> **DIRECTIONS**: Quote the data below in full, please, without altering anything.

+++++

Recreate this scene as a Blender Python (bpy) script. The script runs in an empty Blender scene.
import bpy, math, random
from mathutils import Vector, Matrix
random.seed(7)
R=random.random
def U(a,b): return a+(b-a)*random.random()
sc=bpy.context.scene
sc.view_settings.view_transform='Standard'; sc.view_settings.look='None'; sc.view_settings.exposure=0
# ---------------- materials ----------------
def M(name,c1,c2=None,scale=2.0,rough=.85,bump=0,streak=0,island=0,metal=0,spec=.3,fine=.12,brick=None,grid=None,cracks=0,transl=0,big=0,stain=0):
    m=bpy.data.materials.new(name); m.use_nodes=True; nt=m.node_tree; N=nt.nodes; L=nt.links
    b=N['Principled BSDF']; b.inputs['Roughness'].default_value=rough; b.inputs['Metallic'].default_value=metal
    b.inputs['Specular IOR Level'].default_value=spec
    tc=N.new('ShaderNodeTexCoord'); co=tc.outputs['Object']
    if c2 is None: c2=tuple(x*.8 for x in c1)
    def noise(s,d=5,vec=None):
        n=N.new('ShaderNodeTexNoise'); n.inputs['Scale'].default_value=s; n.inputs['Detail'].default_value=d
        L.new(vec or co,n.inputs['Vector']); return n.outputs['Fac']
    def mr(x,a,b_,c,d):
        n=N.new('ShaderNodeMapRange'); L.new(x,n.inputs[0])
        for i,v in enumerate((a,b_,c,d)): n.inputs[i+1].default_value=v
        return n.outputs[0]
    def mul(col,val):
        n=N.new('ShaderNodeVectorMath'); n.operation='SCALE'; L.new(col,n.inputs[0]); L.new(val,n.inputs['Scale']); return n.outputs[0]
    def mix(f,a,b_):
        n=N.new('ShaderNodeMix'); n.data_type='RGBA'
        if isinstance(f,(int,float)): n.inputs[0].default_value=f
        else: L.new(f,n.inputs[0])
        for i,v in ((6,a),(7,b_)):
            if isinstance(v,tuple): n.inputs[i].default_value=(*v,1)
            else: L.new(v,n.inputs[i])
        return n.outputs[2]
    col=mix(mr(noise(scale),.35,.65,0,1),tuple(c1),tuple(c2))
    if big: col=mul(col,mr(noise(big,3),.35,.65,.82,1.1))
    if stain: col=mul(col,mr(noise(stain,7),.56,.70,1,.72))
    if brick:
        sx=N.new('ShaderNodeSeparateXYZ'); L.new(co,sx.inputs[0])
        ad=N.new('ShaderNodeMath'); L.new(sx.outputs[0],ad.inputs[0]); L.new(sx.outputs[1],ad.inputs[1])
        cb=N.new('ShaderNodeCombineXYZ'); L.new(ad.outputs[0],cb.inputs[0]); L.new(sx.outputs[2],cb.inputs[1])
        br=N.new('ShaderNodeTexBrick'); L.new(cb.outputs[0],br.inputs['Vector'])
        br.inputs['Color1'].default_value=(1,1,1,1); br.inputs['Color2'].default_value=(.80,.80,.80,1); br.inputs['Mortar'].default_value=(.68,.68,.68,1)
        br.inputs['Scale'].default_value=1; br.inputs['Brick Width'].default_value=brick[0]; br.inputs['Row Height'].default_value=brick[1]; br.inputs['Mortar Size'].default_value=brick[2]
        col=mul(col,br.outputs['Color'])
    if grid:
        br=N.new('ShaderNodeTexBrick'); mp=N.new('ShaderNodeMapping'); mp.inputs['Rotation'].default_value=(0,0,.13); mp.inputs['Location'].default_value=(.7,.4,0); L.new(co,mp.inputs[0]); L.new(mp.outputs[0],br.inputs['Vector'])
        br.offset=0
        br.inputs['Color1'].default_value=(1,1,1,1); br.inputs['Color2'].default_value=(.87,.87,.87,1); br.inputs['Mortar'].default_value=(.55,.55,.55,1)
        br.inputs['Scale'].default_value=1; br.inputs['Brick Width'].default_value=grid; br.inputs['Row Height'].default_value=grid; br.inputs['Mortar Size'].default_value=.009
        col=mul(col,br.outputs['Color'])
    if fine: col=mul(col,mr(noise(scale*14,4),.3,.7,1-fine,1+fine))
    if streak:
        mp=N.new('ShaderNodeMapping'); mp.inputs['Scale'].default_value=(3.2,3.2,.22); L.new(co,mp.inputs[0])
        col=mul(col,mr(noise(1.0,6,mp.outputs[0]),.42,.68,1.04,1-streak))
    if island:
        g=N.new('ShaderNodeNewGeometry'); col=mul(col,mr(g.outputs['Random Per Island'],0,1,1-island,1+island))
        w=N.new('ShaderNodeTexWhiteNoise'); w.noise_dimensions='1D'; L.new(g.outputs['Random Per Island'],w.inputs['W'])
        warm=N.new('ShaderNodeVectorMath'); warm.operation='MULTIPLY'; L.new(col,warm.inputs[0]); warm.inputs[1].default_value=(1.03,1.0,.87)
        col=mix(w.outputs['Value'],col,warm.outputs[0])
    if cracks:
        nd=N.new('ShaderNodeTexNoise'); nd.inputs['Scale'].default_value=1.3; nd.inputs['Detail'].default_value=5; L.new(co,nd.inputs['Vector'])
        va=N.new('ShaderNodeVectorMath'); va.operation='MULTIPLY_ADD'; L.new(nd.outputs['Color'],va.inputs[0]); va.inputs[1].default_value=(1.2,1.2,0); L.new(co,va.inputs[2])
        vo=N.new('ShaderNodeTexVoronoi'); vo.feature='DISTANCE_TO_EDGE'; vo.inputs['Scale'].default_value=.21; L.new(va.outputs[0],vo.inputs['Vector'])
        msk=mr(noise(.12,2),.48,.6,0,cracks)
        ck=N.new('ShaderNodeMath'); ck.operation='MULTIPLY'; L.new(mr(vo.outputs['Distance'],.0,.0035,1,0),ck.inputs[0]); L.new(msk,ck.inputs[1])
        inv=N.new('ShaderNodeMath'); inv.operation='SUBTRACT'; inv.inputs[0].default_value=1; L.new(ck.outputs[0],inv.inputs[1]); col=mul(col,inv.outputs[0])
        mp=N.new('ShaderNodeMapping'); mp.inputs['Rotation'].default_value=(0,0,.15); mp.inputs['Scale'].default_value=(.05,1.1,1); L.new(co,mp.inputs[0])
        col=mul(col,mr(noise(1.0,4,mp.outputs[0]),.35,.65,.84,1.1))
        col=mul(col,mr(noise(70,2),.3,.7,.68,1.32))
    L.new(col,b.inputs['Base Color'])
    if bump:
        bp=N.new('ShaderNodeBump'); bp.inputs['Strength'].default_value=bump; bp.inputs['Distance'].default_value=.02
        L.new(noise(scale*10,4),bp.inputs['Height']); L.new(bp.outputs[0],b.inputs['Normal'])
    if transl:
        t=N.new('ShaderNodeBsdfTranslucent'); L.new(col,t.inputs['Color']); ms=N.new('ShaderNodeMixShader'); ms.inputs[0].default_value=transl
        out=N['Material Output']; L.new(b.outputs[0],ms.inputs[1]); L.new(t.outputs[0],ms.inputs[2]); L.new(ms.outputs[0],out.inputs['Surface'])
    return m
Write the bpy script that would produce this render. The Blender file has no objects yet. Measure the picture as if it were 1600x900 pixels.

+++++

> **ANSWER TO THIS EXERCISE**:
Recreate this scene as a Blender Python (bpy) script. The script runs in an empty Blender scene.
import bpy, math, random
from mathutils import Vector, Matrix
random.seed(7)
R=random.random
def U(a,b): return a+(b-a)*random.random()
sc=bpy.context.scene
sc.view_settings.view_transform='Standard'; sc.view_settings.look='None'; sc.view_settings.exposure=0
# ---------------- materials ----------------
def M(name,c1,c2=None,scale=2.0,rough=.85,bump=0,streak=0,island=0,metal=0,spec=.3,fine=.12,brick=None,grid=None,cracks=0,transl=0,big=0,stain=0):
    m=bpy.data.materials.new(name); m.use_nodes=True; nt=m.node_tree; N=nt.nodes; L=nt.links
    b=N['Principled BSDF']; b.inputs['Roughness'].default_value=rough; b.inputs['Metallic'].default_value=metal
    b.inputs['Specular IOR Level'].default_value=spec
    tc=N.new('ShaderNodeTexCoord'); co=tc.outputs['Object']
    if c2 is None: c2=tuple(x*.8 for x in c1)
    def noise(s,d=5,vec=None):
        n=N.new('ShaderNodeTexNoise'); n.inputs['Scale'].default_value=s; n.inputs['Detail'].default_value=d
        L.new(vec or co,n.inputs['Vector']); return n.outputs['Fac']
    def mr(x,a,b_,c,d):
        n=N.new('ShaderNodeMapRange'); L.new(x,n.inputs[0])
        for i,v in enumerate((a,b_,c,d)): n.inputs[i+1].default_value=v
        return n.outputs[0]
    def mul(col,val):
        n=N.new('ShaderNodeVectorMath'); n.operation='SCALE'; L.new(col,n.inputs[0]); L.new(val,n.inputs['Scale']); return n.outputs[0]
    def mix(f,a,b_):
        n=N.new('ShaderNodeMix'); n.data_type='RGBA'
        if isinstance(f,(int,float)): n.inputs[0].default_value=f
        else: L.new(f,n.inputs[0])
        for i,v in ((6,a),(7,b_)):
            if isinstance(v,tuple): n.inputs[i].default_value=(*v,1)
            else: L.new(v,n.inputs[i])
        return n.outputs[2]
    col=mix(mr(noise(scale),.35,.65,0,1),tuple(c1),tuple(c2))
    if big: col=mul(col,mr(noise(big,3),.35,.65,.82,1.1))
    if stain: col=mul(col,mr(noise(stain,7),.56,.70,1,.72))
    if brick:
        sx=N.new('ShaderNodeSeparateXYZ'); L.new(co,sx.inputs[0])
        ad=N.new('ShaderNodeMath'); L.new(sx.outputs[0],ad.inputs[0]); L.new(sx.outputs[1],ad.inputs[1])
        cb=N.new('ShaderNodeCombineXYZ'); L.new(ad.outputs[0],cb.inputs[0]); L.new(sx.outputs[2],cb.inputs[1])
        br=N.new('ShaderNodeTexBrick'); L.new(cb.outputs[0],br.inputs['Vector'])
        br.inputs['Color1'].default_value=(1,1,1,1); br.inputs['Color2'].default_value=(.80,.80,.80,1); br.inputs['Mortar'].default_value=(.68,.68,.68,1)
        br.inputs['Scale'].default_value=1; br.inputs['Brick Width'].default_value=brick[0]; br.inputs['Row Height'].default_value=brick[1]; br.inputs['Mortar Size'].default_value=brick[2]
        col=mul(col,br.outputs['Color'])
    if grid:
        br=N.new('ShaderNodeTexBrick'); mp=N.new('ShaderNodeMapping'); mp.inputs['Rotation'].default_value=(0,0,.13); mp.inputs['Location'].default_value=(.7,.4,0); L.new(co,mp.inputs[0]); L.new(mp.outputs[0],br.inputs['Vector'])
        br.offset=0
        br.inputs['Color1'].default_value=(1,1,1,1); br.inputs['Color2'].default_value=(.87,.87,.87,1); br.inputs['Mortar'].default_value=(.55,.55,.55,1)
        br.inputs['Scale'].default_value=1; br.inputs['Brick Width'].default_value=grid; br.inputs['Row Height'].default_value=grid; br.inputs['Mortar Size'].default_value=.009
        col=mul(col,br.outputs['Color'])
    if fine: col=mul(col,mr(noise(scale*14,4),.3,.7,1-fine,1+fine))
    if streak:
        mp=N.new('ShaderNodeMapping'); mp.inputs['Scale'].default_value=(3.2,3.2,.22); L.new(co,mp.inputs[0])
        col=mul(col,mr(noise(1.0,6,mp.outputs[0]),.42,.68,1.04,1-streak))
    if island:
        g=N.new('ShaderNodeNewGeometry'); col=mul(col,mr(g.outputs['Random Per Island'],0,1,1-island,1+island))
        w=N.new('ShaderNodeTexWhiteNoise'); w.noise_dimensions='1D'; L.new(g.outputs['Random Per Island'],w.inputs['W'])
        warm=N.new('ShaderNodeVectorMath'); warm.operation='MULTIPLY'; L.new(col,warm.inputs[0]); warm.inputs[1].default_value=(1.03,1.0,.87)
        col=mix(w.outputs['Value'],col,warm.outputs[0])
    if cracks:
        nd=N.new('ShaderNodeTexNoise'); nd.inputs['Scale'].default_value=1.3; nd.inputs['Detail'].default_value=5; L.new(co,nd.inputs['Vector'])
        va=N.new('ShaderNodeVectorMath'); va.operation='MULTIPLY_ADD'; L.new(nd.outputs['Color'],va.inputs[0]); va.inputs[1].default_value=(1.2,1.2,0); L.new(co,va.inputs[2])
        vo=N.new('ShaderNodeTexVoronoi'); vo.feature='DISTANCE_TO_EDGE'; vo.inputs['Scale'].default_value=.21; L.new(va.outputs[0],vo.inputs['Vector'])
        msk=mr(noise(.12,2),.48,.6,0,cracks)
        ck=N.new('ShaderNodeMath'); ck.operation='MULTIPLY'; L.new(mr(vo.outputs['Distance'],.0,.0035,1,0),ck.inputs[0]); L.new(msk,ck.inputs[1])
        inv=N.new('ShaderNodeMath'); inv.operation='SUBTRACT'; inv.inputs[0].default_value=1; L.new(ck.outputs[0],inv.inputs[1]); col=mul(col,inv.outputs[0])
        mp=N.new('ShaderNodeMapping'); mp.inputs['Rotation'].default_value=(0,0,.15); mp.inputs['Scale'].default_value=(.05,1.1,1); L.new(co,mp.inputs[0])
        col=mul(col,mr(noise(1.0,4,mp.outputs[0]),.35,.65,.84,1.1))
        col=mul(col,mr(noise(70,2),.3,.7,.68,1.32))
    L.new(col,b.inputs['Base Color'])
    if bump:
        bp=N.new('ShaderNodeBump'); bp.inputs['Strength'].default_value=bump; bp.inputs['Distance'].default_value=.02
        L.new(noise(scale*10,4),bp.inputs['Height']); L.new(bp.outputs[0],b.inputs['Normal'])
    if transl:
        t=N.new('ShaderNodeBsdfTranslucent'); L.new(col,t.inputs['Color']); ms=N.new('ShaderNodeMixShader'); ms.inputs[0].default_value=transl
        out=N['Material Output']; L.new(b.outputs[0],ms.inputs[1]); L.new(t.outputs[0],ms.inputs[2]); L.new(ms.outputs[0],out.inputs['Surface'])
    return m
Write the bpy script that would produce this render. The Blender file has no objects yet. Measure the picture as if it were 1600x900 pixels.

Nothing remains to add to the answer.